The defense counsel for John Demjanjuk rested his case Tuesday before the High Court of Justice by urging it “to completely and absolutely acquit” the accused war criminal who is appealing his 1988 conviction and death sentence.
Israeli attorney Yoram Sheftel argued that evidence recently acquired from the files of the former Soviet Union prove that the 72-year-old Ukrainian-born Demjanjuk is not the sadistic guard known as “Ivan the Terrible,” who tortured Jews and operated the gas chambers at Treblinka.
But the chief prosector, Michael Shaked, cited Soviet documents identifying Demjanjuk as having served as well at the Sobibor camp in Poland and the Flossenburg camp in Germany.
One such document depicts Ivan Demjanjuk as No. 30 on a list, dated March 26, 1943, of Soviet POWs recruited to serve at Sobibor.
A second document, dated Oct. 1, 1943, lists Demjanjuk as No. 53 on the roster of guards at Flossenburg.
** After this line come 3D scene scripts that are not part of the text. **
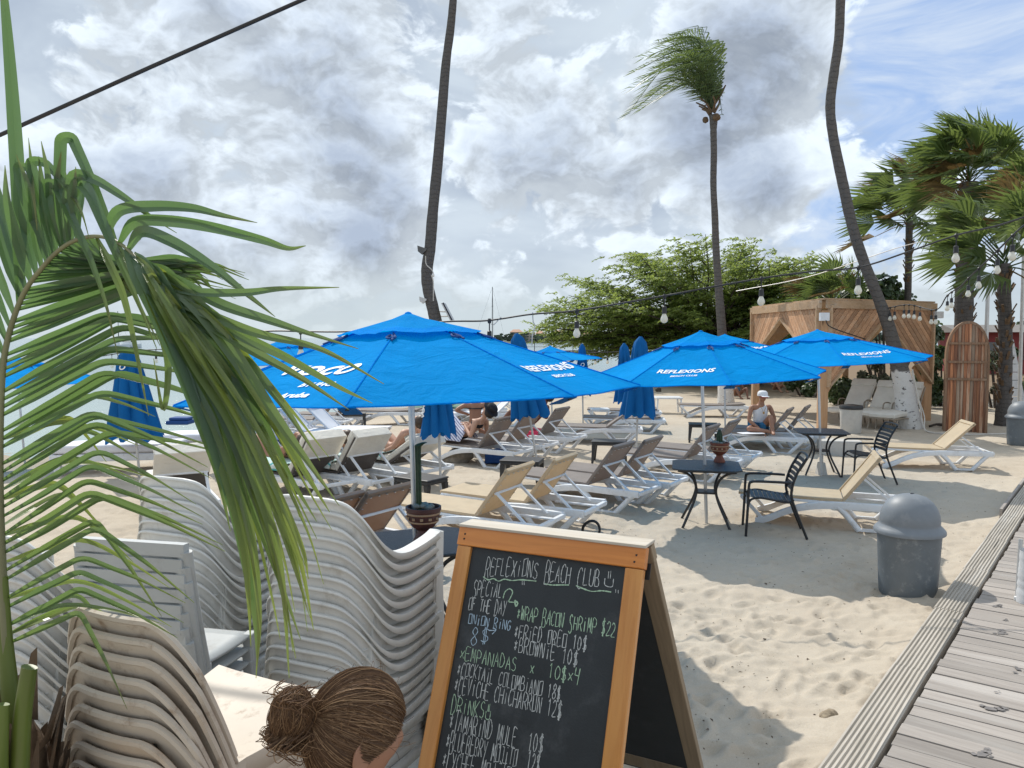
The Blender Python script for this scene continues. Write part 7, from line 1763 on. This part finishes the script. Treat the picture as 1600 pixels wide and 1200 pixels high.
k = MB(); k.lathe([(.01, -.12), (.09, -.09), (.105, 0), (.09, .08), (.01, .11)], 16, (0, .035, 1.15)); k.build('hair', MT['hair_dark'], e, smooth=60)
k = MB(); sling(k, (-.2, 0, .12), (.2, 0, .12), .14, .22, 8, -.02, .02); L = LPOS['striped']; o = k.build('beach_bag', MT['navy'], None, smooth=50, bevel=.03); tag(o, 'dark blue beach bag on the sand beneath the striped wrap lounger', 'bag'); o.location = L.location+Vector((1.15, -.55, 0))
# two people far under the trees
def far_person(px, py, label, sk, top, hair='hair_dark'):
    q = G(px, py); e = empty('person', q, R(15), label, 'person')
    J = dict(pel=(0, 0, .14), che=(0, -.02, .46), nek=(0, -.03, .62), hed=(0, -.05, .72), face=(0, -1, -.1), shoL=(-.19, -.02, .55), shoR=(.19, -.02, .55), elbL=(-.26, -.1, .3), elbR=(.26, -.1, .3), wriL=(-.15, -.32, .28), wriR=(.15, -.32, .28), hipL=(-.1, 0, .12), hipR=(.1, 0, .12), kneL=(-.22, -.36, .40), kneR=(.22, -.36, .40), ankL=(-.14, -.55, .05), ankR=(.14, -.55, .05), toeL=(-.14, -.7, .03), toeR=(.14, -.7, .03))
    figure(J, 'body', SK[sk], e, hands=True); skin_mesh([(0, 0, .14, (.16, .125)), (0, -.01, .30, (.14, .115)), (0, -.02, .45, (.166, .122))] if top == 'blue_cloth' else [(0, 0, .13, (.16, .13)), (0, -.01, .22, (.14, .11))], [(0, 1), (1, 2)] if top == 'blue_cloth' else [(0, 1)], 'clothing', MT[top], e)
    k = MB(); k.lathe([(.01, -.10), (.085, -.07), (.10, 0), (.085, .07), (.01, .10)], 14, (0, -.03, .79)); k.build('hair', MT[hair], e, smooth=60)
far_person(1150, 622, 'person in blue sitting behind the whitewashed slim palm trunk', 'brown', 'blue_cloth'); far_person(1212, 612, 'bare shouldered person sitting in the shade left of the gazebo', 'tan', 'black_cloth')

# ------------------------------------------------------------------ woman in the foreground, seen from behind
def fg_woman():
    c = P(556, 1140, 1.60); e = empty('person', (c.x, c.y, 0), R(32), 'woman with brown hair tied in a bun, looking down in front of the chair stacks', 'person'); zc = c.z
    HP = R(12)
    J = dict(pel=(-.10, 0, .93), che=(-.05, 0, zc-.37), nek=(-.055, 0, zc-.20), hed=(-.03, 0, zc-.06), shoL=(-.04, .165, zc-.29), shoR=(-.04, -.165, zc-.29), elbL=(-.02, .22, 1.02), elbR=(-.02, -.22, 1.02), wriL=(.13, .12, 1.06), wriR=(.13, -.12, 1.06), hipL=(-.10, .09, .90), hipR=(-.10, -.09, .90), kneL=(-.08, .10, .49), kneR=(-.08, -.10, .49), ankL=(-.12, .10, .08), ankR=(-.12, -.10, .08), toeL=(.04, .12, .03), toeR=(.04, -.12, .03))
    body = figure(J, 'body', SK['tan'], e, .93)
    skin_mesh([(-.10, 0, .93, (.15, .115)), (-.11, 0, 1.08, (.13, .10)), (-.05, 0, zc-.39, (.15, .11)), (-.04, .11, zc-.31, .055), (-.04, -.11, zc-.31, .055)], [(0, 1), (1, 2), (2, 3), (2, 4)], 'top', MT['white_cloth'], e)
    skin_mesh([(-.10, 0, .92, (.155, .12)), (-.10, .09, .88, .10), (-.10, -.09, .88, .10), (-.09, .10, .65, .085), (-.09, -.10, .65, .085)], [(0, 1), (0, 2), (1, 3), (2, 4)], 'shorts', MT['blue_cloth'], e)
    # head: one sculpted surface in its own frame (x forward, z up)
    rot = Matrix.Rotation(HP, 3, 'Y'); hc = Vector((0, 0, zc))
    def head_r(th, ph):
        d = Vector((math.cos(ph)*math.cos(th), math.cos(ph)*math.sin(th), math.sin(ph)))
        r = 1/math.sqrt((d.x/.098)**2+(d.y/.076)**2+(d.z/.115)**2)
        g = lambda t0, p0, st, sp_: math.exp(-(((th-t0+math.pi) % (2*math.pi)-math.pi)/st)**2-((ph-p0)/sp_)**2)
        r += .022*g(0, -.22, .14, .20)+.008*g(0, -.42, .20, .10)+.010*g(0, -.85, .35, .22)+.004*g(0, .12, .5, .12)-.008*(g(.38, -.02, .17, .12)+g(-.38, -.02, .17, .12))+.006*(g(.55, -.28, .25, .2)+g(-.55, -.28, .25, .2))-.004*g(0, -.56, .22, .03)
        return d*r
    k = MB(); k.grid([[hc+rot @ head_r(t, p) for t in np.linspace(-math.pi, math.pi, 73)] for p in np.linspace(-1.45, 1.5, 46)]); hd = k.build('head', SK['tan'], body, smooth=80)
    for s in (-1, 1):     # ears
        k = MB(); rows = []
        for u in np.linspace(0, 1, 9):
            rows.append([hc+rot @ Vector((-.012+.018*u*math.cos(t)*1.1-.004*u, s*(.074+.010*(1-u)+.012*u*(1+.5*math.cos(t*1.0+2.6))), -.020+.032*u*math.sin(t)*1.05)) for t in np.linspace(0, 2*math.pi, 25)])
        k.grid(rows); k.build('ear', SK['tan'], body, smooth=70, solid=.006)
    # hair: strands swept from the hairline to the tie, over a dark cap
    rr = random.Random(5); HB = bpy.data.materials.new('hair_strands'); HB.use_nodes = True; t = HB.node_tree; b = t.nodes['Principled BSDF']; g = N(t, 'ShaderNodeNewGeometry'); cr = N(t, 'ShaderNodeValToRGB'); Lk(t, g.outputs['Random Per Island'], cr.inputs[0])
    cr.color_ramp.elements[0].color = (.075, .040, .022, 1); cr.color_ramp.elements[1].color = (.38, .235, .125, 1); el = cr.color_ramp.elements.new(.55); el.color = (.135, .074, .038, 1); el = cr.color_ramp.elements.new(.85); el.color = (.21, .118, .06, 1)
    Lk(t, cr.outputs[0], b.inputs['Base Color']); b.inputs['Roughness'].default_value = .5; b.inputs['Specular IOR Level'].default_value = .22
    def surf(d, k_=1.0): d = d.normalized(); return d/math.sqrt((d.x/.107)**2+(d.y/.086)**2+(d.z/.122)**2)*k_
    tie = Vector((-.90, 0, .30)).normalized()
    k = MB(); rows = []
    for p in np.linspace(-.95, 1.5, 30):
        rows.append([])
        for t_ in np.linspace(-math.pi, math.pi, 49):
            d = Vector((math.cos(p)*math.cos(t_), math.cos(p)*math.sin(t_), math.sin(p))); lim = np.interp(abs(t_), [0, .5, .95, 1.35, 1.75, 3.15], [.50, .36, .0, -.22, -.60, -.9])
            kk = .985 if p > lim else .80
            rows[-1].append(hc+rot @ surf(d, kk))
    k.grid(rows); cap = k.build('hair', MT['hair_brown'], body, smooth=80)
    k = MB()
    for i in range(6000):
        t_ = rr.uniform(-math.pi, math.pi); p0 = np.interp(abs(t_), [0, .5, .95, 1.35, 1.75, 2.3, 3.15], [.48, .34, -.02, -.24, -.62, -.95, -1.05])+abs(rr.gauss(0, .10))+(rr.random()**2)*1.0*(rr.random() < .55)
        p0 = min(p0, 1.4); d0 = Vector((math.cos(p0)*math.cos(t_), math.cos(p0)*math.sin(t_), math.sin(p0))); tw = tie+Vector((rr.gauss(0, .05), rr.gauss(0, .07), rr.gauss(0, .07)))
        lift = 1.0+abs(rr.gauss(0, .018)); pts = []; sag = rr.gauss(0, .05); m = 13; w0 = rr.gauss(0, .02)
        ax = d0.cross(tw).normalized(); ang = d0.angle(tw)
        for j in range(m):
            u = j/(m-1); d = Matrix.Rotation(ang*u, 3, ax) @ d0; d = d+ax*(sag*math.sin(u*math.pi)+w0*math.sin(u*9+i))
            pts.append(hc+rot @ surf(d, lift*(1.0+.030*math.sin(u*math.pi))+.04*u**6))
        k.tube(pts, [.00032+.00042*math.sin(math.pi*min(.85, .1+j/(m-1))) for j in range(m)], 3, caps=False)
    for i in range(60):    # flyaways
        t_ = rr.uniform(-math.pi, math.pi); p0 = rr.uniform(-.2, 1.3); d = Vector((math.cos(p0)*math.cos(t_), math.cos(p0)*math.sin(t_), math.sin(p0))); q0 = surf(d, 1.01); dr = (Vector((rr.gauss(-.3, .5), rr.gauss(0, .5), rr.gauss(.1, .5)))+d*.5).normalized()*rr.uniform(.02, .06)
        k.tube([hc+rot @ Vector(q) for q in spline([q0, q0+dr*.5+d*.01, q0+dr+Vector((0, 0, -.008))], 7)], .00045, 3, caps=False)
    k.build('hair_strands', HB, cap, norm=False, smooth=80)
    # bun
    bc = tie*.107+Vector((-.047, 0, .006)); k = MB(); bm = bmesh.new(); bmesh.ops.create_icosphere(bm, subdivisions=3, radius=.036); k.add([hc+rot @ (bc+Vector((v.co.x, v.co.y*1.05, v.co.z*1.2))) for v in bm.verts], [[v.index for v in f.verts] for f in bm.faces]); bm.free(); bn = k.build('bun', MT['hair_brown'], cap, smooth=80)
    k = MB()
    for i in range(2200):
        a0 = rr.uniform(0, 6.28); e0 = rr.gauss(0, .5); r0 = .0385+abs(rr.gauss(0, .0025)); ln = rr.uniform(1.5, 3.6); pts = []; tilt = rr.gauss(.25, .5); m = 14
        for j in range(m):
            u = j/(m-1); a = a0+ln*u; el_ = e0*math.cos(u*2.4)+.25*math.sin(a*1.0+i); v = Vector((math.cos(a)*math.cos(el_), math.sin(el_), math.sin(a)*math.cos(el_)))
            v = Matrix.Rotation(tilt, 3, 'Z') @ v; v.z *= 1.25; pts.append(hc+rot @ (bc+v*r0*(1+.06*math.sin(a*3+i))))
        k.tube(pts, [.00032+.00042*math.sin(math.pi*j/(m-1)) for j in range(m)], 4, caps=False)
    for i in range(300):   # gathered from the tie into the bun, and the loose curl below it
        s = tie*.107+Vector((rr.gauss(0, .008), rr.gauss(0, .010), rr.gauss(0, .010)))
        if i < 170: f = bc+Vector((rr.gauss(-.01, .02), rr.gauss(0, .03), rr.choice((-1, 1))*.038)); mid = s.lerp(f, .5)+(f-bc)*.25
        else: f = bc+Vector((rr.gauss(.012, .015), rr.gauss(0, .025), -.062+rr.gauss(0, .008))); mid = bc+Vector((-.034+rr.gauss(0, .010), rr.gauss(0, .03), -.045))
        k.tube([hc+rot @ Vector(q) for q in spline([s, mid, f, f+Vector((rr.gauss(.02, .01), 0, .012+rr.gauss(0, .008)))], 12)], .0009, 4, caps=False)
    k.build('bun_strands', HB, bn, norm=False, smooth=80)
    k = MB(); q = tie*.118; k.tube([hc+rot @ (q+Vector((.006*math.cos(a), .020*math.cos(a), .022*math.sin(a)))) for a in np.linspace(0, 6.28, 20)], .005, 6); k.build('hair_tie', MT['hair_brown'], bn)
fg_woman()
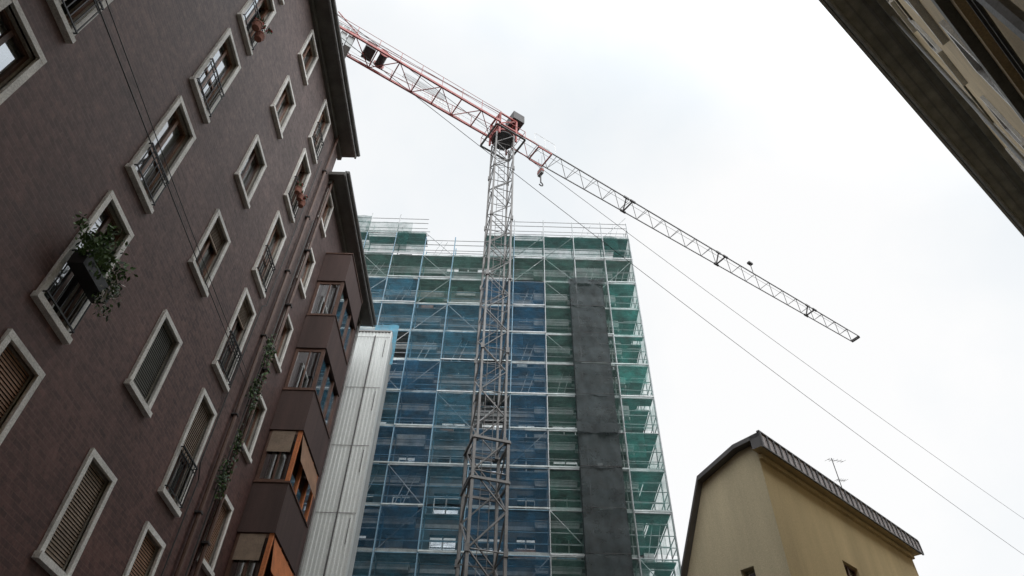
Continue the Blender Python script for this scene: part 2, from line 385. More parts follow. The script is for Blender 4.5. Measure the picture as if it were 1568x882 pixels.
for i,t in enumerate(pt[1:]):
    zt=t*D+H; zl=zt-.205*D
    if zl<0.5: break
    bb.box(b0,b0+.12,.01,bd,zl+.15,zt,'bay'); bb.box(b1-.12,b1,.01,bd,zl+.15,zt,'bay')
    bb.box(b0+.12,b1-.12,bd-.12,bd,zl+.15,zt,'bay')
    bb.box(b0-.01,b1+.01,.01,bd+.01,zl,zl+.15,'bay')
    bb.box(b0-.025,b1+.025,.01,bd+.03,zt,zt+.05,'wooddark')
    zu=(pt[i]-.205)*D+H if i>0 else Z2-.1
    if i==0: zu=zt
    if zu>zt+.3:
        for (uu,nn) in ((b0+.03,bd-.13),(b0+.03,.02),(b1-.13,bd-.13),(b0+(b1-b0)*.33,bd-.13),(b0+(b1-b0)*.66,bd-.13)):
            bb.box(uu,uu+.10,nn,nn+.10,zt+.05,zu,'orange' if i>=3 and nn>.1 else 'wooddark')
        bb.box(b0+.04,b0+.09,.12,bd-.13,zt+.05,zt+.13,'wooddark'); bb.box(b0+.04,b0+.09,.12,bd-.13,zu-.12,zu,'wooddark')
        bb.box(b0+.04,b0+.09,.45,.5,zt+.13,zu-.12,'wooddark')
        bb.poly([(b0+.065,.12,zt+.1),(b0+.065,bd-.13,zt+.1),(b0+.065,bd-.13,zu),(b0+.065,.12,zu)],'glass')
        bb.poly([(b0+.3,bd-.08,zt+.1),(b1-.13,bd-.08,zt+.1),(b1-.13,bd-.08,zu),(b0+.3,bd-.08,zu)],'glass')
        bb.box(b0+.5,b1-.3,.05,bd-.3,zt+.1,zu-.3,'dark')
        if i>=3:
            bb.poly([(b0+.14,bd-.02,zu-.05),(b1-.2,bd-.02,zu-.05),(b1-.2,bd+.10,zt+.75),(b0+.14,bd+.10,zt+.75)],'orange' if i>3 else 'roller_orange')
            bb.poly([(b0+.02,.1,zu-.03),(b0+.02,bd-.2,zu-.03),(b0-.01,bd-.2,zu-.7),(b0-.01,.1,zu-.7)],'roller_brown')
        if i!=2:
            for q in range(2):
                bb.poly([(b0+.2,.2+.25*q,zt+.1),(b0+.24,.3+.25*q,zt+.1),(b0+.24,.3+.25*q,zu),(b0+.2,.2+.25*q,zu)],'curtain')
bb.emit('enclosed_balconies',bld2)
r=MB(O,U,NN)
r.box(A0-.25,A1+.2,-.3,.56,Z2,Z2+.16,'soffit'); r.box(A0-.25,A1+.22,.56,.62,Z2-.05,Z2+.22,'gutter')
r.tube((A0-.25,.67,Z2+.14),(A1+.22,.67,Z2+.14),.07,'gutter',8)
r.box(A0,A1,-.05,.12,Z2-.2,Z2-.003,'soffit')
r.poly([(A0,.6,Z2+.22),(A1+.2,.6,Z2+.22),(A1+.2,-6,Z2+1.8),(A0,-6,Z2+1.8)],'roof')
r.poly([(A1+.2,.56,Z2+.16),(A1+.2,-6,Z2+1.8),(A1+.2,-13,Z2+.1),(A1+.2,-.3,Z2+.1)],'soffit')
r.emit('roof_eaves',bld2)
p=MB(O,U,NN)
p.tube((14.56,.1,0),(14.56,.1,Z2),.05,'wooddark',8); p.tube((A1-.15,.1,0),(A1-.15,.1,Z2),.05,'gutter',8)
p.tube((14.2,.06,5),(14.25,.06,19),.02,'cable')
for k in range(8): p.box(14.48,14.64,0,.17,1+k*2.4,1.05+k*2.4,'craned')
p.emit('downpipes',bld2)
for (u,z,n) in ((14.0,13.2,220),(14.1,10.2,200),(14.05,12.0,220),(13.3,6.2,120),(14.05,9.4,140)):
    e=empty('climbing_plant'); f=MB(); foliage(f,w.T(u,.2,z),(.14,.2,.6),n,.05,['leaf2','leaf2','leaf']); f.emit('leaves',e)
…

In both documents he has the same identity number — 1323 — and the same birth date, April 3, 1920.
But Sheftel urged the court to ignore that evidence because Demjanjuk was extradited, indicted and tried for alleged war crimes only at Treblinka, a place he insists he never was. Sheftel charged that the prosecution introduced it only to “save face.”
The defense lawyer drew a sharp reprimand from the five-judge bench when he claimed Tuesday that his client was convicted and sentenced to hang only because the special court that tried him here four years ago was flawed.
“Lawyer Sheftel should not appoint himself judge of the Israeli judicial system,” said Justice Meir Shamgar, president of the High Court of Justice.
“Be more modest,” he cautioned.
Demjanjuk’s defense from the outset has been based on the notion of mistaken identity. Sheftel claimed that his new evidence, including statements taken nearly 40 years ago from former concentration camp guards subsequently executed in the Soviet Union, proved that the dreaded “Ivan” was a guard named Ivan Marchenko.
Marchenko, who may now be deceased, bore a superficial resemblance to Demjanjuk but was 10 years older and the married father of three at a time when Demjanjuk was single.
According to Sheftel, the Soviet government and the U.S. government, which extradited Demjanjuk to Israel in 1986, long had this information but concealed it.
The bald-and-burly Demjanjuk, who has been in an Israeli prison for the past eight years, appeared fit and cheerful when he was brought to court Tuesday. He had been despondent Monday when he arrived in a wheelchair because of a claimed back injury.